A sports documentary that would be right at home as part of ESPN’s 30 For 30 series, McConkey is simultaneously engaging and frustratingly superficial. Written and directed by a team of five (Rob Bruce, Scott Gaffney, Murray Wais, Steve Winter, and David Zieff), the film recounts the life of Shane McConkey, renowned as perhaps the most influential skier ever, thanks to his to-the-extreme career. He was known as an envelope-pushing daredevil due to his passion for BASE jumping (i.e. leaping and parachuting off bridges, cliffs, and other treacherous heights) and wingsuit flying. His was a life of maximum risk, and he eventually paid the price for it 2009, when he attempted to ski off an Italian peak, disengage his skis, then glide via wingsuit to the terrain below. A malfunction in his ski releases led to his death at age 39.
The lead-up to that tragedy is McConkey’s framing device, and it casts a pall over the rest of the far more jovial proceedings. A child of divorce (his rarely seen father was also famous for his slope skills), McConkey realized at an early age that skiing was the only thing he wanted to do. Even after youthful attempts to make America’s national team proved unsuccessful, he pursued his passion with gusto, pushing past conventional boundaries with an intensity offset by a goofball sense of humor that often manifested via nude ski runs.

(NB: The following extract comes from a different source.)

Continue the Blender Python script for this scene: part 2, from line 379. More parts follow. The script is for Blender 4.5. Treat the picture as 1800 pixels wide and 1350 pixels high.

Equally inspired by his father’s ski films and the extreme-skiing classic The Blizzard Of Aahhh’s, McConkey incessantly videotaped himself both on and off the slopes, so McConkey is immensely bolstered by copious home movies of its subject. Primarily composed of up-close-and-personal footage of McConkey preparing for or pulling off insane feats, the film—which provides commentary from a host of friends, family members, and admirers—is, in a basic sense, as intimate as possible. It offers such close proximity to the man at work and play, over the course of three decades, that it provides a clear, compelling sense of his thrill-seeking recklessness and endearing silliness.
And yet for all its amazing material of McConkey launching himself off death-defying crests, often shot via first-person helmet-cams, McConkey never truly scratches beneath the surface to investigate what compelled him to take such obviously fatal risks, especially once he got married and became a father. While the directors suggest that the seeds of this dangerous vocation may have come from a desire to feel a connection to his absentee father, that implication flies by as fast as one of McConkey’s terrifying tricks, leaving the film closed off from its center of attention. It’s possible that McConkey did what he did simply out of an indescribable, undeniable craving for the ultimate rush. Nonetheless, the film’s climactic refusal to wrestle with the causes, and the immense cost his profession cost him and his loved ones, turns McConkey into a charming puff piece.